Short problem: Work through the listing below and count the lines that hold "scene". Answer with the number alone.

**** Data block ****

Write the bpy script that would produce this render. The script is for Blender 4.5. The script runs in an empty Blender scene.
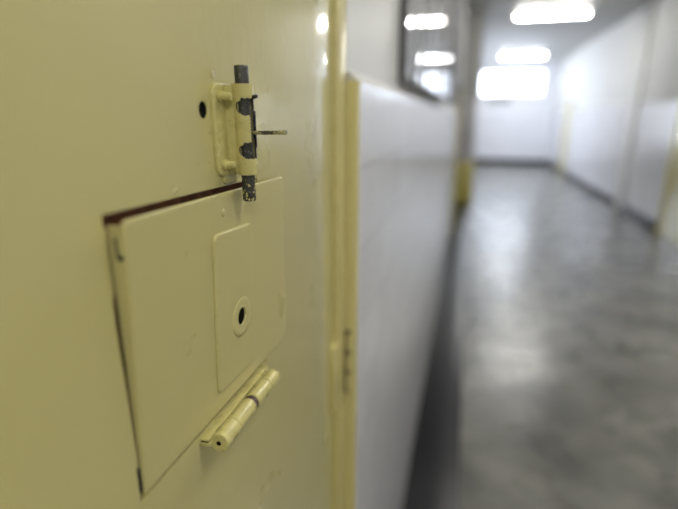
import bpy, bmesh, math, random
from mathutils import Vector, Matrix
random.seed(4)
S = bpy.context.scene
C = S.collection
PI = math.pi

# ------------------------------------------------------------------ materials
def mat(name, base, rough=.5, metal=0., spec=.5, coat=0., bump=None, var=None, rvar=None):
    """bump=(scale, strength, distance[, stretch]) ; var=(other colour, scale, lo, hi[, stretch]) ; rvar=(scale, lo, hi)"""
    m = bpy.data.materials.new(name); m.use_nodes = True
    nt = m.node_tree; N = nt.nodes; L = nt.links
    b = N['Principled BSDF']
    b.inputs['Base Color'].default_value = (*base, 1)
    b.inputs['Roughness'].default_value = rough
    b.inputs['Metallic'].default_value = metal
    b.inputs['Specular IOR Level'].default_value = spec
    b.inputs['Coat Weight'].default_value = coat
    b.inputs['Coat Roughness'].default_value = .08
    tc = N.new('ShaderNodeTexCoord')
    def noise(scale, stretch=(1, 1, 1), detail=4):
        mp = N.new('ShaderNodeMapping'); mp.inputs['Scale'].default_value = stretch
        L.new(tc.outputs['Object'], mp.inputs['Vector'])
        n = N.new('ShaderNodeTexNoise'); n.inputs['Scale'].default_value = scale
        n.inputs['Detail'].default_value = detail
        L.new(mp.outputs['Vector'], n.inputs['Vector'])
        return n
    if var:
        n = noise(var[1], var[4] if len(var) > 4 else (1, 1, 1), 6)
        r = N.new('ShaderNodeMapRange'); r.inputs[1].default_value = var[2]; r.inputs[2].default_value = var[3]
        L.new(n.outputs['Fac'], r.inputs[0])
        mx = N.new('ShaderNodeMix'); mx.data_type = 'RGBA'
        mx.inputs[6].default_value = (*base, 1); mx.inputs[7].default_value = (*var[0], 1)
        L.new(r.outputs[0], mx.inputs[0]); L.new(mx.outputs[2], b.inputs['Base Color'])
    if rvar:
        n = noise(rvar[0])
        r = N.new('ShaderNodeMapRange'); r.inputs[1].default_value = .1; r.inputs[2].default_value = .9
        r.inputs[3].default_value = rvar[1]; r.inputs[4].default_value = rvar[2]
        L.new(n.outputs['Fac'], r.inputs[0]); L.new(r.outputs[0], b.inputs['Roughness'])
    if bump:
        prev = None
        for bp in (bump if isinstance(bump, list) else [bump]):
            n = noise(bp[0], bp[3] if len(bp) > 3 else (1, 1, 1))
            bn = N.new('ShaderNodeBump'); bn.inputs['Strength'].default_value = bp[1]; bn.inputs['Distance'].default_value = bp[2]
            L.new(n.outputs['Fac'], bn.inputs['Height'])
            if prev: L.new(prev.outputs['Normal'], bn.inputs['Normal'])
            prev = bn
        L.new(prev.outputs['Normal'], b.inputs['Normal'])
    return m

def emit(name, col, strength):
    m = bpy.data.materials.new(name); m.use_nodes = True
    b = m.node_tree.nodes['Principled BSDF']
    b.inputs['Base Color'].default_value = (.8, .8, .8, 1)
    b.inputs['Emission Color'].default_value = (*col, 1)
    b.inputs['Emission Strength'].default_value = strength
    return m

def tiles(name, base, grout, tw, th, axis, rough):
    """glazed square tiles with thin grout; axis 'YZ' for side walls, 'XZ' for end walls"""
    m = bpy.data.materials.new(name); m.use_nodes = True
    nt = m.node_tree; N = nt.nodes; L = nt.links; b = N['Principled BSDF']
    tc = N.new('ShaderNodeTexCoord'); sx = N.new('ShaderNodeSeparateXYZ'); cb = N.new('ShaderNodeCombineXYZ')
    L.new(tc.outputs['Object'], sx.inputs[0])
    L.new(sx.outputs['Y' if axis == 'YZ' else 'X'], cb.inputs[0]); L.new(sx.outputs['Z'], cb.inputs[1])
    br = N.new('ShaderNodeTexBrick'); br.offset = 0; br.squash = 1
    br.inputs['Color1'].default_value = (*base, 1)
    br.inputs['Color2'].default_value = (*[c * .93 for c in base], 1)
    br.inputs['Mortar'].default_value = (*grout, 1)
    br.inputs['Scale'].default_value = 1; br.inputs['Mortar Size'].default_value = .0022
    br.inputs['Mortar Smooth'].default_value = .2
    br.inputs['Brick Width'].default_value = tw; br.inputs['Row Height'].default_value = th
    L.new(cb.outputs[0], br.inputs['Vector'])
    L.new(br.outputs['Color'], b.inputs['Base Color'])
    b.inputs['Roughness'].default_value = rough
    bn = N.new('ShaderNodeBump'); bn.inputs['Strength'].default_value = .5; bn.inputs['Distance'].default_value = -.001
    L.new(br.outputs['Fac'], bn.inputs['Height'])
    n = N.new('ShaderNodeTexNoise'); n.inputs['Scale'].default_value = 9
    L.new(tc.outputs['Object'], n.inputs['Vector'])
    b2 = N.new('ShaderNodeBump'); b2.inputs['Strength'].default_value = .15; b2.inputs['Distance'].default_value = .004
    L.new(n.outputs['Fac'], b2.inputs['Height']); L.new(bn.outputs['Normal'], b2.inputs['Normal'])
    L.new(b2.outputs['Normal'], b.inputs['Normal'])
    return m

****

Response to this task: 2